Перфоратор тяжело, солидно подпрыгивал в ладонях, сообщая мышцам этакий нетерпеливо-радостный зуд — видно, с непривычки. Каменная скважина сопротивлялась, прихватывала забурник, и он замирал. Тогда я обнимал двухпудовое, вздрагивающее тело перфоратора, держал его секунду-другую в объятиях — порядок, он снова долбил, неугомонный металлический дятел.

Нынче в Усть-Илиме я искал улицу Профсоюзную, остановил добрый десяток прохожих, никто не знал. И даже в райсовете не сразу вспомнили, где такая.

— Понимаете, у нас же строительная нумерация была, по кварталам. А по улицам еще не привыкли. Ага, вот она где!

Но и снабженный этим объяснением, я не сразу нашел ее. Плутал и плутал между Трудовой, Рабочей, Строительной, а пока плутал, вышел на улицу имени Сергея Генералова.
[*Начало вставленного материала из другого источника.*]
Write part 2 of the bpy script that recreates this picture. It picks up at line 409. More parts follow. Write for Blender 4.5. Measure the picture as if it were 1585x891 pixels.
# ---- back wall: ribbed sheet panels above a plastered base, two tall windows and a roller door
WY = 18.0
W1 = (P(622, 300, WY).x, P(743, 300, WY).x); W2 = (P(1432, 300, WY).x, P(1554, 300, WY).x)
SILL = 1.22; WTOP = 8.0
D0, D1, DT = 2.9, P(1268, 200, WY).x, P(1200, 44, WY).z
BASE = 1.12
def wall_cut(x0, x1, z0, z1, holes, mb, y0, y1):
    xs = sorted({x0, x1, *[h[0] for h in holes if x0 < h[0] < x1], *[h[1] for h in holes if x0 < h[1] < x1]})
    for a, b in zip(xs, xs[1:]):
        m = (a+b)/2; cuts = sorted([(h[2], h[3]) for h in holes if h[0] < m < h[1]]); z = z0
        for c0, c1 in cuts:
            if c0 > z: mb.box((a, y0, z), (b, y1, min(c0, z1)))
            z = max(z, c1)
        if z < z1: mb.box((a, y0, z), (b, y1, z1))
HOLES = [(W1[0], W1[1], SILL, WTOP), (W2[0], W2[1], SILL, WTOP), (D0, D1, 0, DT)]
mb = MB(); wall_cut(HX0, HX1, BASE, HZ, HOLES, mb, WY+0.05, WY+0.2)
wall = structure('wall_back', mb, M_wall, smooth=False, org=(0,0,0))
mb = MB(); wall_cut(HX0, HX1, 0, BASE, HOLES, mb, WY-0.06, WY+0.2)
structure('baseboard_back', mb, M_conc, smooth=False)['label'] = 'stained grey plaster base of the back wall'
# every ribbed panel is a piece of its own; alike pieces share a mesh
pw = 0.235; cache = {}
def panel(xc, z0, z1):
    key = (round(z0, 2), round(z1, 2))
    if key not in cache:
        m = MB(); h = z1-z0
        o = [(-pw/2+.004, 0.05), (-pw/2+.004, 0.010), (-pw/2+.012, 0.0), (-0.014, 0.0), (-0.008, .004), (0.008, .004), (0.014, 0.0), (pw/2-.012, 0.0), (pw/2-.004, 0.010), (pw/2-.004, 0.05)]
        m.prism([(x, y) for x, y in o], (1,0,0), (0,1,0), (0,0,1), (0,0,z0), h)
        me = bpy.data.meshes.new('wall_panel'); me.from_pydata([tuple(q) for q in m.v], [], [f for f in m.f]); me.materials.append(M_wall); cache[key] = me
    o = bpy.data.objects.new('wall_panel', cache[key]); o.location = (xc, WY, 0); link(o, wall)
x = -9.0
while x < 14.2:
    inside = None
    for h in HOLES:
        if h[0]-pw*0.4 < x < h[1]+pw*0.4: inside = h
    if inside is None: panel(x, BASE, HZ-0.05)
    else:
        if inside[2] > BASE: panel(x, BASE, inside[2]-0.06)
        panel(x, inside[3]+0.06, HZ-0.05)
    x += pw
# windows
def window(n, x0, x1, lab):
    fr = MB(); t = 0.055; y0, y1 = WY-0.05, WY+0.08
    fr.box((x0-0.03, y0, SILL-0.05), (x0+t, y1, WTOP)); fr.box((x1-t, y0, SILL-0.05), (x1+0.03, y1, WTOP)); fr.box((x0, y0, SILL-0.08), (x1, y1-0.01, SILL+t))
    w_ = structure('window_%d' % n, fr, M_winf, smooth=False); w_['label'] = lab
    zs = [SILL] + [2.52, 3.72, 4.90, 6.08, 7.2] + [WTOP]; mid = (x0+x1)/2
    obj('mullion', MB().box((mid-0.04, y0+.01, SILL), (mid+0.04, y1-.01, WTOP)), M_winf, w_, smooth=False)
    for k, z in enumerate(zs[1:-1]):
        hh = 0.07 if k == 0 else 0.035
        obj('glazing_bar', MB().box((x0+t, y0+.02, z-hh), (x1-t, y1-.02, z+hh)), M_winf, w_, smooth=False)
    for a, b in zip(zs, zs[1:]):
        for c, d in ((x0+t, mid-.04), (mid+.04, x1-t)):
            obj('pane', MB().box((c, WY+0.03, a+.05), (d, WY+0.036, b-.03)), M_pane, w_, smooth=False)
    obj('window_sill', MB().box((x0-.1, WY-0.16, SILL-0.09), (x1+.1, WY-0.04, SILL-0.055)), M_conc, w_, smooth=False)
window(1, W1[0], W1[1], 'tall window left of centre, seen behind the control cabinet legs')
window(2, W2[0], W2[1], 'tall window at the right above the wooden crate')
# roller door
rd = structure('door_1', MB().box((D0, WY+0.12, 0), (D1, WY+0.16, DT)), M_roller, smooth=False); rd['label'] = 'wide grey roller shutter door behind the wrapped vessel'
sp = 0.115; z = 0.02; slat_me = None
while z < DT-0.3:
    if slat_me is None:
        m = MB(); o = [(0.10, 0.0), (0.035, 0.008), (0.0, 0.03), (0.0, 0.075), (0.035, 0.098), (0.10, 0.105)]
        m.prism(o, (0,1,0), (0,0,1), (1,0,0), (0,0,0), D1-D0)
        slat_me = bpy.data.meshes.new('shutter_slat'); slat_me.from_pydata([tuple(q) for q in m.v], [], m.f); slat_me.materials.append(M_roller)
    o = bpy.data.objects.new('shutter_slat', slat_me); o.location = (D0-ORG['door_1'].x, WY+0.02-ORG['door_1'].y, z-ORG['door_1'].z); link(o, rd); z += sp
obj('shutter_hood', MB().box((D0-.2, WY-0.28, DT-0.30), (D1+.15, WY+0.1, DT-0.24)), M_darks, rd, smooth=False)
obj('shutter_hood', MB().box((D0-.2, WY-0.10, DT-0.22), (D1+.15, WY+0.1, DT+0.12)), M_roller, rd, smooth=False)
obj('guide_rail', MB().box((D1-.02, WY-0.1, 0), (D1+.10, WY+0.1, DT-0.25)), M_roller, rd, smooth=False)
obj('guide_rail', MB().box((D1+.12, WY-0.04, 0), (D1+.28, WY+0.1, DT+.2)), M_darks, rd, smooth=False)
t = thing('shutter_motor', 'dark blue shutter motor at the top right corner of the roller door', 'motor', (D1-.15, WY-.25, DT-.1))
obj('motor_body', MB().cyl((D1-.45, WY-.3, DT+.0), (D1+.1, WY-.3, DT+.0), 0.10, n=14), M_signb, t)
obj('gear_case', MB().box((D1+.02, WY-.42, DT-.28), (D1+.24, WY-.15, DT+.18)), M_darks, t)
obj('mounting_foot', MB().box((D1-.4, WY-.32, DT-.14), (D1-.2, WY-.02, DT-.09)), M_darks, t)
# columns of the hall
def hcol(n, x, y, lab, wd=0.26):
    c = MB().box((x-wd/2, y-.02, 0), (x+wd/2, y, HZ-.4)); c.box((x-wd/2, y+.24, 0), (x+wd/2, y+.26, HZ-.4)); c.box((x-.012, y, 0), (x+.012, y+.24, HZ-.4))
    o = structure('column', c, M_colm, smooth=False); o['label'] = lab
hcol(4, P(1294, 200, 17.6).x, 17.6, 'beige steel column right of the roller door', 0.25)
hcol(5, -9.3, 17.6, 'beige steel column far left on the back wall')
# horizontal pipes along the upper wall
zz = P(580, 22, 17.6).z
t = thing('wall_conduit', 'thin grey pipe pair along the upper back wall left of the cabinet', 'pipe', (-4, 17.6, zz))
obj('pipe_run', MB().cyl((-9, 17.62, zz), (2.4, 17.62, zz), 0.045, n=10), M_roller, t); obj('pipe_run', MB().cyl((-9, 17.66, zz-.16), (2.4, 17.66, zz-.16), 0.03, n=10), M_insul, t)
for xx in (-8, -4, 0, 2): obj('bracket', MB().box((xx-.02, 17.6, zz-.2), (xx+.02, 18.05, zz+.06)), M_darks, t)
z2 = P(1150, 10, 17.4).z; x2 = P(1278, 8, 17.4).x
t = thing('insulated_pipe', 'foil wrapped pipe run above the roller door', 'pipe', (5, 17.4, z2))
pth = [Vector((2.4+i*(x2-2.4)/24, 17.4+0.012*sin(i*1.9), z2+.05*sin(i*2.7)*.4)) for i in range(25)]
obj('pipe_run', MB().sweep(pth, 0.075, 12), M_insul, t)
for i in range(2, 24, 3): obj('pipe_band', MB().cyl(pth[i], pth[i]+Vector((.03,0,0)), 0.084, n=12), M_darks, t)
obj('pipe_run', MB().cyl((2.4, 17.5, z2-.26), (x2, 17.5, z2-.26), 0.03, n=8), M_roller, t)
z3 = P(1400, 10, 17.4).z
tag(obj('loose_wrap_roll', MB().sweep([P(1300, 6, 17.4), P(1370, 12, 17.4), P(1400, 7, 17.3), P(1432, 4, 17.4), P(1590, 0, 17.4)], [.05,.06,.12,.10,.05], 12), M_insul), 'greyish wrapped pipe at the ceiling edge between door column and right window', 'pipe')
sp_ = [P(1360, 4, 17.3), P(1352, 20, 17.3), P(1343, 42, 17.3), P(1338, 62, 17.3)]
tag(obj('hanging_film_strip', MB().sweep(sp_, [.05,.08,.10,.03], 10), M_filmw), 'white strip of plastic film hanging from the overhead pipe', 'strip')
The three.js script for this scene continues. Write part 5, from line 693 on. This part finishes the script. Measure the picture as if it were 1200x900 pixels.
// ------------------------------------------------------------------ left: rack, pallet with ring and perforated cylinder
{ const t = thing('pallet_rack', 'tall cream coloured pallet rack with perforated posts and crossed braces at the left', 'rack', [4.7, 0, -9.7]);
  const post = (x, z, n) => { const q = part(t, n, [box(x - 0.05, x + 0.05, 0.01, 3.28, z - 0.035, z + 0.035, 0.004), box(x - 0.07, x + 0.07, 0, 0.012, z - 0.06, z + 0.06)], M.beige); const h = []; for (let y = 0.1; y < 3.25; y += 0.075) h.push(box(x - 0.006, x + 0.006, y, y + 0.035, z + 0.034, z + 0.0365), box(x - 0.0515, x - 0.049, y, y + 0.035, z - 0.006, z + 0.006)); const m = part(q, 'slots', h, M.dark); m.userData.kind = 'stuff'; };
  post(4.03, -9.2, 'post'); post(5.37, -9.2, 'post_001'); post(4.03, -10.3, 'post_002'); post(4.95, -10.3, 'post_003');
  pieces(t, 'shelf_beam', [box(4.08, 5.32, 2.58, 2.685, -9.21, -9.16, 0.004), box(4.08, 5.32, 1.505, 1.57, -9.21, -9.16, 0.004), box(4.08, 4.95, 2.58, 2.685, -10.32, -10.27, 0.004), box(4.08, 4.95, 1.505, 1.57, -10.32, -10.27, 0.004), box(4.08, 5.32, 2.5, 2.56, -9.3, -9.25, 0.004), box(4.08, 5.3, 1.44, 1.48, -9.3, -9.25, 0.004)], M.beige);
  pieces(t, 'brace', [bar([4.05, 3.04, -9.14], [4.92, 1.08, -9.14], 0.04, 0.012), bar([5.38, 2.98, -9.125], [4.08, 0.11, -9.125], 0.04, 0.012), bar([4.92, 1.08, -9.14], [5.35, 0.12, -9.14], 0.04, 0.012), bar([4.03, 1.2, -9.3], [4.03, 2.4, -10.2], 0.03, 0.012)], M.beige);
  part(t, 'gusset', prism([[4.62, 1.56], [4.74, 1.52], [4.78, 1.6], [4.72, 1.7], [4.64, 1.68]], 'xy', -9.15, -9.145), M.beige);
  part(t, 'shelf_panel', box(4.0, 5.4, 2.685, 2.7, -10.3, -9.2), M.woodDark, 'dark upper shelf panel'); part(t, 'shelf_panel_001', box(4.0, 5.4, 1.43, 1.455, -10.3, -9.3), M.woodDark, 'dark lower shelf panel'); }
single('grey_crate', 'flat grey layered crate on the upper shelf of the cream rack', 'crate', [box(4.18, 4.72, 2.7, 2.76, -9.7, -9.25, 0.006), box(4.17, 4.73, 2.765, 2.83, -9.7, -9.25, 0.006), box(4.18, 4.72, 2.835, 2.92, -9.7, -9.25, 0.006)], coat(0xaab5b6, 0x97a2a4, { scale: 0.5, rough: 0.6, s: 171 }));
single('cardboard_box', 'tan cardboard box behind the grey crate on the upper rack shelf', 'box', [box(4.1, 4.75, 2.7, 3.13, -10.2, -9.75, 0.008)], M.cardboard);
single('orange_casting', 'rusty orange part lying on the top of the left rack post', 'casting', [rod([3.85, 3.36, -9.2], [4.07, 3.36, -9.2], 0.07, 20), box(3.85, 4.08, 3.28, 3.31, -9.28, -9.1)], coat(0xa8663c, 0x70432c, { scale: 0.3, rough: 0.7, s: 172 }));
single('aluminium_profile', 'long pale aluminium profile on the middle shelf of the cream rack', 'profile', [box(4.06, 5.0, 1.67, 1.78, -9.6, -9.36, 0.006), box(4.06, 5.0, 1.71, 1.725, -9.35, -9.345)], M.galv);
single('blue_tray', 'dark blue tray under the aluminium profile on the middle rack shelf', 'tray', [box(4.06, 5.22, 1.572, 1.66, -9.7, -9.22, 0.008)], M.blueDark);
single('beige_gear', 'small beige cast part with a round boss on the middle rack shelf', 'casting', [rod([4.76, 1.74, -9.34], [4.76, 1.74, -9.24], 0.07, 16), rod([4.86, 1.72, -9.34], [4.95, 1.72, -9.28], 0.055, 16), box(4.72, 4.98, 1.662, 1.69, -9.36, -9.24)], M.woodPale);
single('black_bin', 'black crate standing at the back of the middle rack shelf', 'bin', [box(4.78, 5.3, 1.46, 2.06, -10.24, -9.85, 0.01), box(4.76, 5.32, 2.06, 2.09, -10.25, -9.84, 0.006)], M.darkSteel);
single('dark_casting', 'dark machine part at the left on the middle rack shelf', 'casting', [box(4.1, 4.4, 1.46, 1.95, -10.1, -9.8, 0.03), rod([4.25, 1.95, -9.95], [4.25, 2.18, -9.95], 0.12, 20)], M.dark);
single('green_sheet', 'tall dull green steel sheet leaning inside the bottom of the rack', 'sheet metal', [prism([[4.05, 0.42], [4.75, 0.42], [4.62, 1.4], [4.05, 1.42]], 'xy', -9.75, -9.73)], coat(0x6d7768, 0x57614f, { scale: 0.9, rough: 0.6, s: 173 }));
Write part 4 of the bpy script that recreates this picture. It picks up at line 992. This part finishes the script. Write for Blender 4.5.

Я знал его, сидел с ним у одного костра, слышал, как он говорил с детской восторженностью:

— Все-таки здорово, что мы сюда приехали! Я бы век себе не простил, если бы не приехал. Понастрои-им! Поживе-ем! Здорово! — Он мечтательно жмурился, крепкий, круглый, с чистым румянцем на щеках. Он любил петь и пел хорошо, сильным тенором завораживая сидевших у костра девушек. Он был юн, влюбчив и не знал еще, что жить ему осталось немного. Серега Генералов погиб при нечаянном взрыве. Появилась улица его имени.

Когда видел первые костры, первые палатки, когда останавливался на каждой ступени стройки и вот потихоньку поднялся, вошел в новый город — так соблазнительно отмечать жадным, увлажнившимся от волнения взглядом: да, да, здесь была роща, по ней рябчики бегали, а теперь в сопровождении берез спускаются к Ангаре новые крупнопанельные дома, спускаются — в отличие от своих унылых, однообразных собратьев в иных городах — в живописном порядке, как бы тая, растворяясь в прибрежном просторе и в белом свете берез.

Вдруг отчетливо восстановилось в памяти одно событие на Толстом мысу. Как я мог забыть!

Поздний апрельский вечер 1967-го года. Влажная, тяжелая темень сливается с черной весенней землей. Глухо клекочут невидимые ручьи. Далеко внизу желтеют огни насосной станции, еле слышно полязгивают экскаваторы на перемычках. А со стороны города приближаются, плывут в темноте огненные флажки — людей, несущих факелы, пока не видно, и пламенные паруса колеблются, напрягаются, разгоняя ночь. Предстоит торжественная церемония: на Толстом мысу при свете факелов устьилимцы назовут имена почетных комсомольцев стройки.

  • В закладки
  • Вставить в блог
Представьтесь Facebook Google Twitter или зарегистрируйтесь, чтобы участвовать в обсуждении.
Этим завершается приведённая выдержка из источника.